Tengo que reconocer que aquello está muy bien planteado. Para ellos, claro. La realidad es completamente distinta a la imagen que tenía de aquel lugar. Aquello es peor que un parque de atracciones. Todas las familias de Madrid, al completo (padres, hijos, abuelos e incluso tíos y primos), deciden reunirse los sábados por la tarde en Ikea. Algunos hasta pasan el día y disfrutan de unas albóndigas suecas para recargar las baterías y poder seguir el camino.

La realidad es la siguiente. En el maravilloso mundo de Ikea existen dos opciones. La primera es seguir las malditas flechas amarillas. En esta opción compartes camino con todas aquellas familias al completo que van tan despacio que podrían estar parados y que, al ser tantos y el pasillo bastante estrecho, las posibilidades de adelantarles son  mínimas. Así que, ahí vas, con la marea, a menos de un 1Km por hora y cuando algo llama tu atención te desvías hacia uno de esos decorados de catálogo para encontrarte con la sorpresa de que tiene una etiqueta que dice algo así como “artículo de muestra”. Así que vuelves cabizbajo al camino. Por fin, después de mucho tiempo, llegas al lugar donde están los cientos y cientos de copias de cada uno de los artículos que están a la venta. Aquí es donde está la segunda opción, la que elegimos él y yo aquél sábado por la tarde. Consiste en tomar el atajo de las escaleras y saltarse todo el muestrario de viviendas. Opción que no recomiendo porque tarde o temprano habrá algo que necesites y que casualmente sea el único artículo no “de muestra” que esté situado en alguno de los decorados.
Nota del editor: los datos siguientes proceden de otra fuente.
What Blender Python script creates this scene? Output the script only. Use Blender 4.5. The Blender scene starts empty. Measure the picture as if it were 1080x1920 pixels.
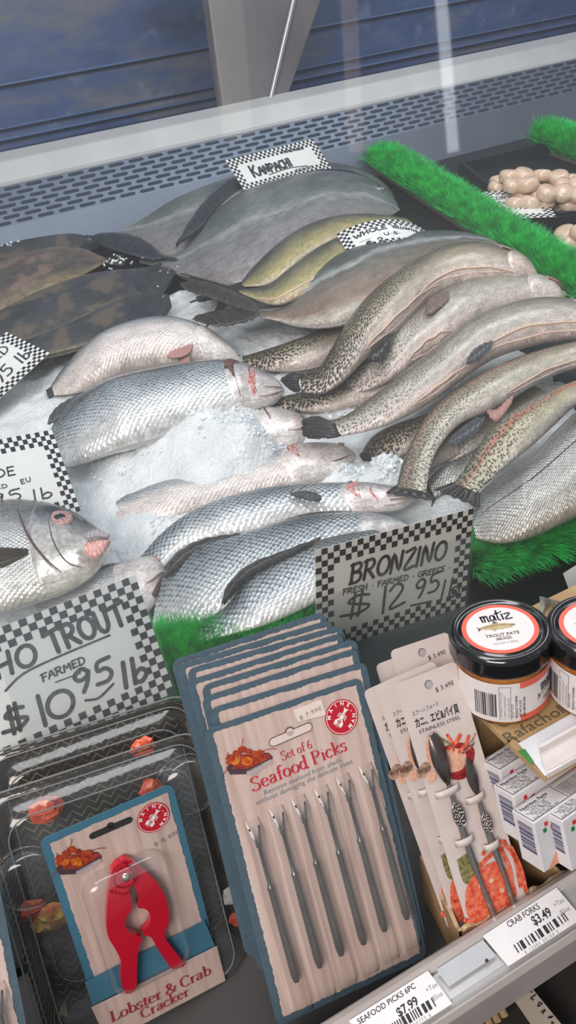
import bpy, math, random
import numpy as np
from mathutils import Vector, Matrix
random.seed(7)
PI = math.pi
sc = bpy.context.scene
col = sc.collection

# ------------------------------------------------------------------ camera
H0 = 1.55                                   # height of the lens above the floor
FPX = 1443.0                                # focal length in pixels of the 1080x1920 frame
Xc = Vector((.889, .3485, -.2976)).normalized()      # world X seen from the camera
Zc = Vector((-.167, .85, .5)); Zc = (Zc - Xc * Zc.dot(Xc)).normalized()
Yc = Zc.cross(Xc)
RW = Matrix((Xc, Yc, Zc))                   # camera coords -> world coords
cam_d = bpy.data.cameras.new('camera'); cam = bpy.data.objects.new('camera', cam_d); col.objects.link(cam)
cam_d.sensor_fit = 'VERTICAL'; cam_d.sensor_height = 24; cam_d.lens = 24 * FPX / 1920
cam_d.clip_start = .01
EYE = Vector((0, 0, H0))
cam.matrix_world = Matrix.Translation(EYE) @ RW.to_4x4()
sc.camera = cam
# ------------------------------------------------------------------ light
sc.view_settings.view_transform = 'Standard'; sc.view_settings.look = 'None'
sc.view_settings.gamma = 1; sc.view_settings.use_curve_mapping = False
sc.view_settings.exposure = 0.1
w = bpy.data.worlds.new('world'); sc.world = w; w.use_nodes = True
w.node_tree.nodes['Background'].inputs[0].default_value = (.62, .66, .72, 1)
w.node_tree.nodes['Background'].inputs[1].default_value = .42
def area(name, loc, target, sx, sy, power, colr=(1, 1, 1)):
    l = bpy.data.lights.new(name, 'AREA'); l.shape = 'RECTANGLE'; l.size = sx; l.size_y = sy
    l.energy = power; l.color = colr
    o = bpy.data.objects.new(name, l); col.objects.link(o)
    o.location = loc
    o.rotation_euler = (Vector(target) - Vector(loc)).to_track_quat('-Z', 'Y').to_euler()
    return o
area('case_light', (.6, .72, 2.25), (.5, 1.0, 1.1), 2.4, .3, 14, (.97, .98, 1))
area('room_light', (-1.5, -1.15, 2.9), (.2, .5, 1.0), 1.6, 1.0, 64, (1, .90, .84))

# ------------------------------------------------------------------ pixel -> place
def ray(px, py):
    return (RW @ Vector((px - 540, 960 - py, -FPX))).normalized()
def proj(p):
    q = RW.transposed() @ (Vector(p) - EYE)
    return 540 + FPX * q.x / -q.z, 960 - FPX * q.y / -q.z
def hit(px, py, P, N):
    r = ray(px, py); return EYE + r * ((Vector(P) - EYE).dot(N) / r.dot(N))
TS = .29                                    # slope of the display bed towards the customer
TP = Vector((0, .814, H0 - .5)); TN = Vector((0, -TS, 1)).normalized()
TY = Vector((0, 1, TS)).normalized()
def bed(px, py, lift=0.0):                  # point over the sloping bed
    return hit(px, py, TP + TN * lift, TN)
def atz(px, py, z): return hit(px, py, (0, 0, z), Vector((0, 0, 1)))
def aty(px, py, y): return hit(px, py, (0, y, 0), Vector((0, 1, 0)))

def rodr(v):
    th = np.linalg.norm(v)
    if th < 1e-9: return np.eye(3)
    k = v / th; K = np.array([[0, -k[2], k[1]], [k[2], 0, -k[0]], [-k[1], k[0], 0]])
    return np.eye(3) + math.sin(th) * K + (1 - math.cos(th)) * K @ K
RWn = np.array([list(r) for r in RW])
def pose(model, px, R0, D, wr=.12, s0=None):
    """least squares pose + size of a known shape standing at distance D whose corners show at px"""
    M = np.array([list(m) + [0] * (3 - len(m)) for m in model], float); P = np.array(px, float)
    cpx = P.mean(0); c0 = np.array(ray(*cpx)) * D
    span = max(np.linalg.norm(M[i] - M[j]) for i in range(len(M)) for j in range(len(M)))
    spx = max(np.linalg.norm(P[i] - P[j]) for i in range(len(P)) for j in range(len(P)))
    x = np.zeros(7); x[6] = math.log(spx * D / FPX / span)
    R0 = np.array([list(r) for r in R0]); Mc = M.mean(0)
    x[3:6] = c0
    def res(x):
        R = rodr(x[:3]) @ R0; W = (M - Mc) @ R.T * math.exp(x[6]) + x[3:6]
        q = W @ RWn
        u = 540 + FPX * q[:, 0] / -q[:, 2]; v = 960 - FPX * q[:, 1] / -q[:, 2]
        r = list(((u - P[:, 0]) / 2)) + list((v - P[:, 1]) / 2)
        r += list(x[:3] / wr) + [(np.linalg.norm(x[3:6]) - D) / .003]
        if s0: r += [(x[6] - math.log(s0)) / .02]
        return np.array(r)
    lam = 1e-3; r = res(x)
    for it in range(80):
        J = np.array([(res(x + np.eye(7)[k] * 1e-5) - r) / 1e-5 for k in range(7)]).T
        d = -np.linalg.solve(J.T @ J + lam * np.diag(np.diag(J.T @ J) + 1e-9), J.T @ r)
        r2 = res(x + d)
        if (r2 ** 2).sum() < (r ** 2).sum(): x = x + d; r = r2; lam *= .4
        else: lam *= 3
    R = rodr(x[:3]) @ R0; s = math.exp(x[6]); n = len(P)
    t = x[3:6] - R @ Mc * s
    m = Matrix.Identity(4)
    for i in range(3):
        for j in range(3): m[i][j] = R[i][j]
        m[i][3] = t[i] + EYE[i]
    print('POSE', 'rms px %.1f' % (2 * math.sqrt((r[:2 * n] ** 2).mean())), 'size', round(s, 4), 'rot', [round(math.degrees(a), 1) for a in x[:3]])
    return m, s
def frame(u, v, n=None):                    # columns u, v, n
    u = Vector(u).normalized(); v = Vector(v); v = (v - u * v.dot(u)).normalized(); n = u.cross(v)
    return Matrix((u, v, n)).transposed()
UPRIGHT = frame((1, 0, 0), (0, .1, 1))

# ------------------------------------------------------------------ materials
MATS = {}
def ramp(nt, stops, fac=None, interp='LINEAR'):
    n = nt.nodes.new('ShaderNodeValToRGB'); cr = n.color_ramp; cr.interpolation = interp
    while len(cr.elements) < len(stops): cr.elements.new(.5)
    for e, (p, c) in zip(cr.elements, stops):
        e.position = p; e.color = (*c, 1) if len(c) == 3 else c
    if fac is not None: nt.links.new(fac, n.inputs[0])
    return n.outputs[0]
def math_(nt, op, a, b=None, c=None, clamp=False):
    n = nt.nodes.new('ShaderNodeMath'); n.operation = op; n.use_clamp = clamp
    for i, q in enumerate((a, b, c)):
        if q is None: continue
        if isinstance(q, (int, float)): n.inputs[i].default_value = q
        else: nt.links.new(q, n.inputs[i])
    return n.outputs[0]
def mixc(nt, f, a, b, mode='MIX'):
    n = nt.nodes.new('ShaderNodeMix'); n.data_type = 'RGBA'; n.blend_type = mode
    for s, q in ((n.inputs[0], f), (n.inputs[6], a), (n.inputs[7], b)):
        if isinstance(q, (int, float)): s.default_value = q
        elif isinstance(q, tuple): s.default_value = (*q, 1) if len(q) == 3 else q
        else: nt.links.new(q, s)
    return n.outputs[2]
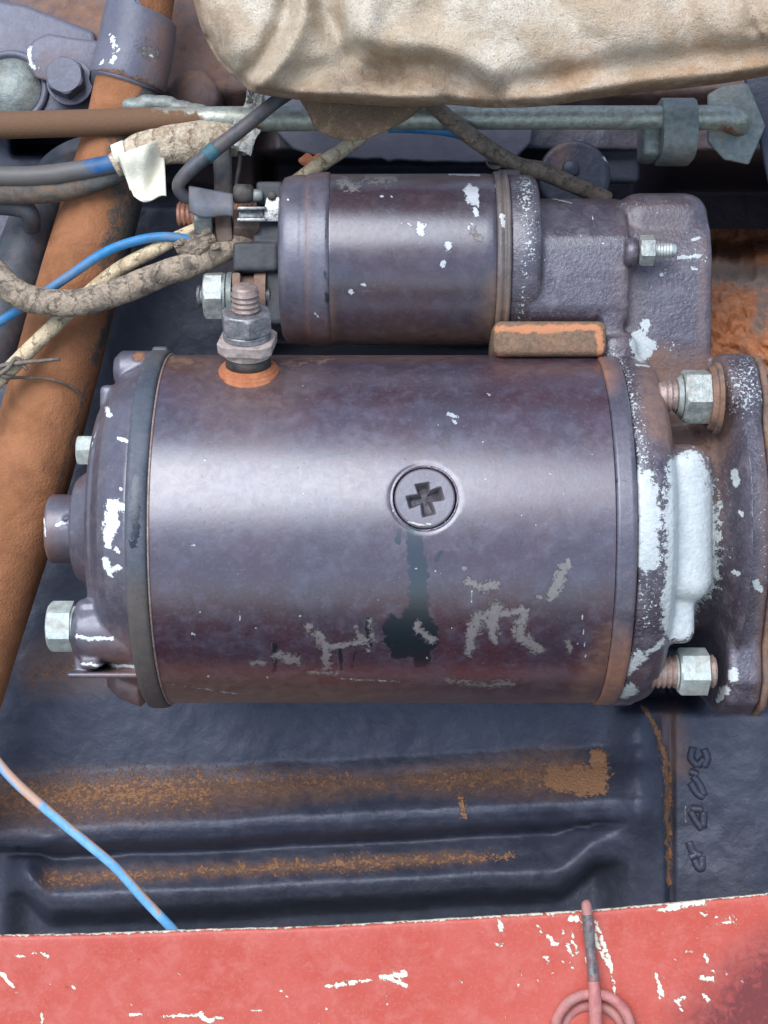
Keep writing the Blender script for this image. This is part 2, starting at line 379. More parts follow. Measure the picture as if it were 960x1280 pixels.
M_clip = zinc('grey_green_clip', (0.15, 0.18, 0.175), (0.27, 0.30, 0.275), 0.5, 0.4, rusta=0.25)
M_earthpipe = dull('earth_coated_pipe', (0.235, 0.10, 0.048), (0.35, 0.155, 0.075), 0.95, 2.2, 0.9, dirt=(0.05, 0.052, 0.05), dirt2=(0.11, 0.10, 0.085), bd=3, spec=0.2)
M_mud = dull('red_earth', (0.30, 0.10, 0.04), (0.48, 0.20, 0.09), 0.97, 7, 1.0, dirt=(0.16, 0.12, 0.10), dirta=0.3, bd=4, spec=0.15)
M_plastic = dull('black_plastic', (0.025, 0.028, 0.034), (0.05, 0.054, 0.062), 0.55, 6, 0.25)
M_plastic2 = dull('dark_rubber', (0.018, 0.02, 0.024), (0.05, 0.052, 0.055), 0.6, 6, 0.3, dirt=(0.14, 0.1, 0.07), dirta=0.4)
M_sleeve = dull('grey_vinyl_sleeve', (0.09, 0.10, 0.12), (0.14, 0.15, 0.175), 0.6, 6, 0.3, dirt=(0.13, 0.095, 0.07), dirta=0.6)
M_insul = dull('fibre_washer', (0.24, 0.19, 0.17), (0.42, 0.36, 0.33), 0.75, 9, 0.5)
M_rustring = dull('rust_stained_seal', (0.34, 0.10, 0.04), (0.42, 0.17, 0.08), 0.75, 9, 0.4, dirt=(0.1, 0.06, 0.04))
M_cork = dull('tan_seal', (0.13, 0.085, 0.055), (0.22, 0.15, 0.10), 0.95, 22, 0.8, dirt=(0.42, 0.18, 0.09), dirta=0.15, fine=45)
M_lug = dull('brown_lug', (0.10, 0.065, 0.05), (0.2, 0.14, 0.11), 0.7, 7, 0.5, dirt=EARTH, dirta=0.3)
M_shiny = zinc('bright_tin', (0.12, 0.125, 0.125), (0.38, 0.39, 0.38), 0.38, 0.9, rust=(0.1, 0.09, 0.08), rusta=0.5)
M_tape = wrapped('beige_tape', (0.46, 0.37, 0.25), (0.68, 0.6, 0.46), 4.5, dirt=(0.22, 0.13, 0.07), dirta=0.6, depth=6)
M_cream = wrapped('cream_braid', (0.52, 0.41, 0.25), (0.68, 0.57, 0.38), 4, dirt=(0.2, 0.13, 0.07), dirta=0.5, depth=3)
M_dusty = wrapped('dusty_wrapped_loom', (0.31, 0.235, 0.165), (0.43, 0.35, 0.26), 4.5, dirt=(0.075, 0.065, 0.055), dirta=0.75, depth=4)
M_brown = wrapped('brown_loom', (0.13, 0.095, 0.07), (0.21, 0.165, 0.125), 3, dirt=(0.05, 0.04, 0.03), dirta=0.5, depth=2)
M_blue = dull('blue_insulation', (0.010, 0.15, 0.34), (0.02, 0.21, 0.46), 0.5, 5, 0.25, dirt=(0.16, 0.17, 0.18), dirta=0.5)
M_bluedirty = dull('dusty_blue_insulation', (0.012, 0.075, 0.20), (0.03, 0.12, 0.28), 0.5, 5, 0.2, dirt=(0.09, 0.085, 0.08), dirta=0.3)
M_teal = dull('dusty_teal_sleeve', (0.03, 0.10, 0.13), (0.05, 0.14, 0.17), 0.6, 6, 0.3, dirt=(0.06, 0.065, 0.06), dirta=0.7)
M_bluetan = dull('faded_blue_tan_insulation', (0.10, 0.33, 0.62), (0.20, 0.45, 0.70), 0.5, 5, 0.15, dirt=(0.42, 0.27, 0.2), dirta=0.1)
M_loomdark = dull('dusty_black_loom', (0.05, 0.055, 0.055), (0.10, 0.10, 0.09), 0.75, 7, 0.5, dirt=(0.26, 0.13, 0.06), dirta=0.35)
M_hose = dull('black_hose', (0.035, 0.042, 0.055), (0.07, 0.08, 0.095), 0.5, 4, 0.3, dirt=(0.18, 0.11, 0.07), dirta=0.25)
M_white = dull('creamy_tape', (0.62, 0.62, 0.50), (0.8, 0.79, 0.68), 0.5, 3, 0.4, dirt=(0.4, 0.33, 0.22), dirta=0.35, bd=4)
M_foil = dull('crumpled_plastic', (0.5, 0.5, 0.46), (0.8, 0.8, 0.76), 0.35, 4, 0.9, dirt=(0.3, 0.22, 0.14), dirta=0.4, bd=8)
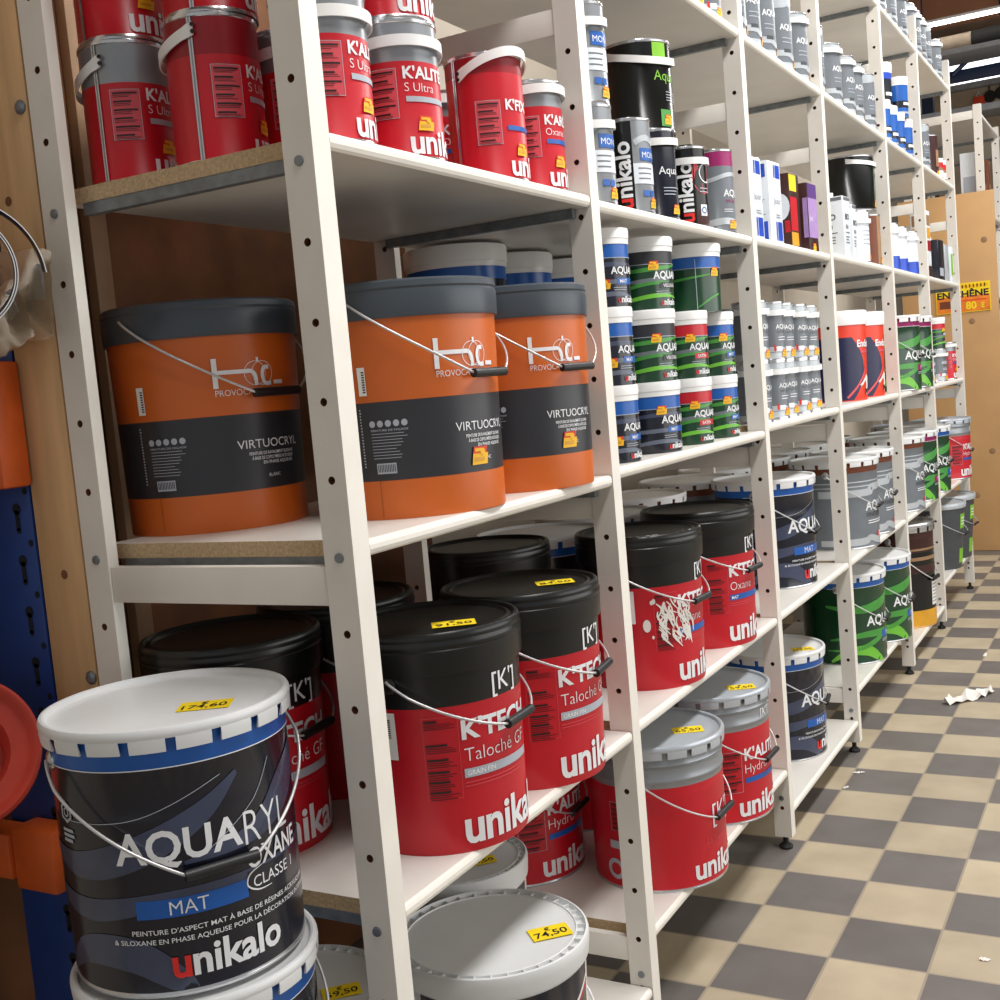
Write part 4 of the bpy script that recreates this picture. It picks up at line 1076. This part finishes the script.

La zona de los cientos de copias por artículo es también el lugar en el que todo el mundo coge sus carritos para llenarlos de aquellos objetos. Ocurre un extraño fenómeno en algunos cerebros de algunos individuos por el que les parece una magnífica idea dejar que un niño de siete años lleve un carrito en un sitio lleno de gente. Esto quiere decir que todos los demás debemos activar una alerta para evitar que ellos (los carritos con los niños) se estrellen contra tus piernas después de coger carrerilla y subirse a la parte de atrás del carro para disfrutar del movimiento generado por la inercia. Y durante toda esta travesía no te encuentras ni con el espantapájaros, ni con el león, ni con el hombre de hojalata para hacerte más llevadero el viaje. Aunque, quizás, por un módico precio y con un poco de imaginación puedas hacerlos tu mismo juntando alguna pieza strüng y otra lögskon.

Después de muchas horas en esta aventura llegas al almacén de cajas, donde tienes que buscar piezas para un mismo mueble en el pasillo 5 sección D y en el 42 sección G. Cuando por fin te haces con todas las piezas, cuestión más complicada que llenar un álbum de cromos, logras llegar a las cajas. Pagas y te topas con la tienda de alimentación sueca en la que la mayor parte de las veces terminas comprando algo para darte energías después de las cuatro horas de lento y tedioso paseo. En ningún momento llegas a ver al mago, ni nadie te da unas zapatillas rojo rubí para seguir el camino de las flechas amarillas. Eso si, como Dorothy, vuelves a casa, pero a ponerte a montar muebles cuyas instrucciones no hay quien las entienda, sin un hada madrina que te guie y con la certeza de que tarde o temprano volverás a ese mágico mundo.